Pero respecto de esa descendencia (en la que los hijos
superaron al padre, un padre que muchos, muchísimos, apenas saben cómo jugaba)
para todos los que hoy recuerdan que hace 20 años fue el último partido del
Bocha, en serio y por los puntos, quedan dos consuelos en los que ciertos
avatares de la pelota actúan de determinada manera, visto esto con los ojos de
alguien que votó porque el estadio se llame Ricardo Bochini, que fue a la
inauguración de la calle Bochini, que supo de la poesía sólo a partir del poema
de Héctor Negro a Bochini, que bajó todos sus goles de youtube, que estuvo
siempre que hubo que devolverle un Bo-Bo-Bo-Chini desde la tribuna a cada genialidad
suya, que tiene en la cabeza las 4 Libertadores que ganó, las 2
intercontinentales, los 2 Nacionales, el Metropolitano, el de Primer División,
las 3 Interamericanas, que se encarga de pararse de manos cuando hablan de la
Selección y recuerda que en el Mundial del 86 estaba, que insiste que la vieja
cancha de Talleres de Córdoba -en el Barrio Jardín- debe ser declarada
patrimonio de la humanidad, que estuvo el día que jugaron juntos el Diego y el
Bocha con la camiseta de Argentinos (la noche de Vélez en la que el Bocha lució
un extraño 8 en su dorsal).
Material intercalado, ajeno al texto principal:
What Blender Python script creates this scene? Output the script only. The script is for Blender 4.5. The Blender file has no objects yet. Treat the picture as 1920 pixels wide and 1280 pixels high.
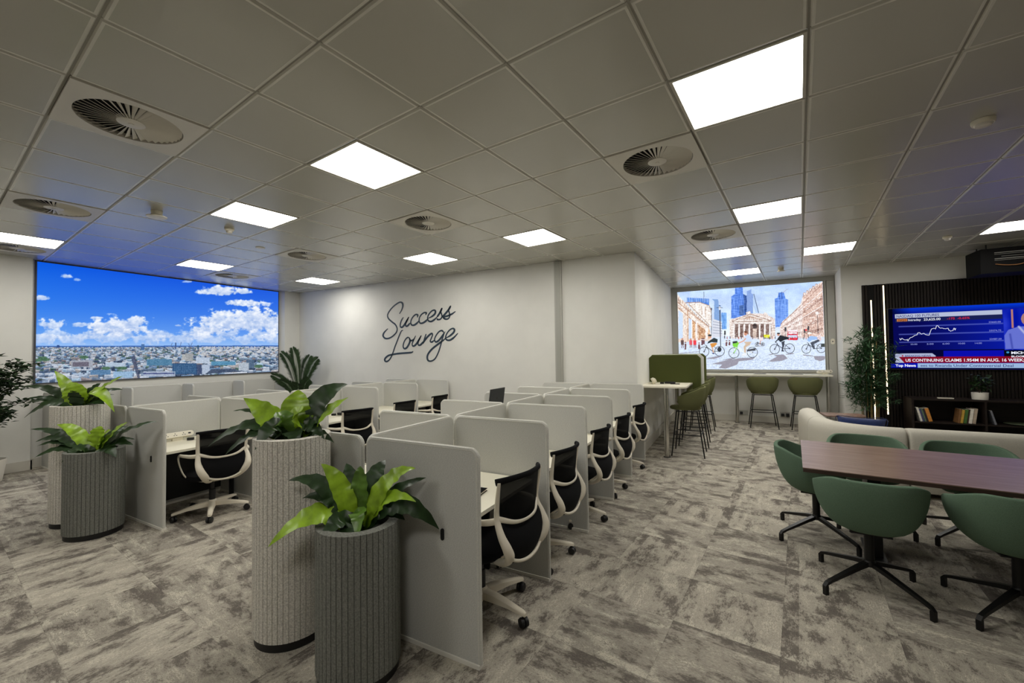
import bpy, bmesh, math, random
import numpy as np
from mathutils import Vector, Matrix, noise as mnoise

random.seed(7)
rng = np.random.RandomState(7)
SC = bpy.context.scene
COL = SC.collection
PI = math.pi

# ------------------------------------------------------------------ camera, world, exposure
cam_data = bpy.data.cameras.new('camera')
cam = bpy.data.objects.new('camera', cam_data)
COL.objects.link(cam)
cam_data.sensor_width = 36.0
cam_data.lens = 776.909 / 1920 * 36.0
cam_data.clip_start = 0.05
cam_data.clip_end = 60
_R = [[0.883163144582958, 0.46885048759136894, -0.014215496313676912],
      [-0.025154879413933438, 0.017077807026438817, -0.9995376834054595],
      [-0.4683909607281587, 0.8831124327010402, 0.026876367234700216]]
cam.matrix_world = Matrix(((_R[0][0], -_R[1][0], -_R[2][0], 0), (_R[0][1], -_R[1][1], -_R[2][1], 0),
                           (_R[0][2], -_R[1][2], -_R[2][2], 1.65), (0, 0, 0, 1)))
SC.camera = cam
SC.view_settings.view_transform = 'Standard'
SC.view_settings.look = 'None'
SC.view_settings.gamma = 1.0
SC.view_settings.exposure = 0.0
SC.view_settings.use_curve_mapping = False
world = bpy.data.worlds.new('world')
SC.world = world
world.use_nodes = True
world.node_tree.nodes['Background'].inputs[0].default_value = (0.9, 0.95, 1.0, 1)
world.node_tree.nodes['Background'].inputs[1].default_value = 0.02
SC.cycles.max_bounces = 8
SC.cycles.diffuse_bounces = 5
SC.cycles.glossy_bounces = 4
SC.cycles.transparent_max_bounces = 10
SC.cycles.caustics_reflective = False
SC.cycles.caustics_refractive = False
SC.cycles.sample_clamp_indirect = 4.0
SC.cycles.use_denoising = True

PANEL_STRENGTH = 19.5        # the lit ceiling panels light the room
H = 3.187                   # ceiling height
T = 0.66                    # ceiling tile pitch
TH = math.radians(6.8)      # the ceiling grid and the carpet are turned against the walls


def S(r, g, b):
    f = lambda c: (c / 255 / 12.92) if c / 255 <= 0.04045 else ((c / 255 + 0.055) / 1.055) ** 2.4
    return (f(r), f(g), f(b), 1.0)


# ------------------------------------------------------------------ materials
MATS = {}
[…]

Y la cortamos acá porque todo arrancó con los dos
consuelos: Maradona siempre dijo que su ídolo de pibe era el Bocha y el
Barcelona de Messi tiene en Iniesta la versión 2.0 del ídolo, un cerebro,
digno, el más digno y convencido ejecutor, del pase bochinesco, una cualidad
con el sello del Bocha que logró perdurar en el tiempo.
Aquél 5 de mayo de hace hoy 20 años un notable jugador dio
su última función. Juan Pablo Erbín no tuvo la culpa de nada. Simplemente ese
cuerpo esmirriado, poco deportivo, coronado entonces por una pelada no buscada,
estaba necesitado de abandonar el escenario de origen de la especie que él
representó como muy pocos.
Todo eso le agradecieron esos miles hace 20 años, ese 19 de
diciembre de despedida tardía, que estaba preparando el camino para la llegada
de un verano que se empezaría a hacer cargo de una certeza: no habría más
Bochini. Y esas cosas tardan en superarse. Aunque hayan pasado 20 años.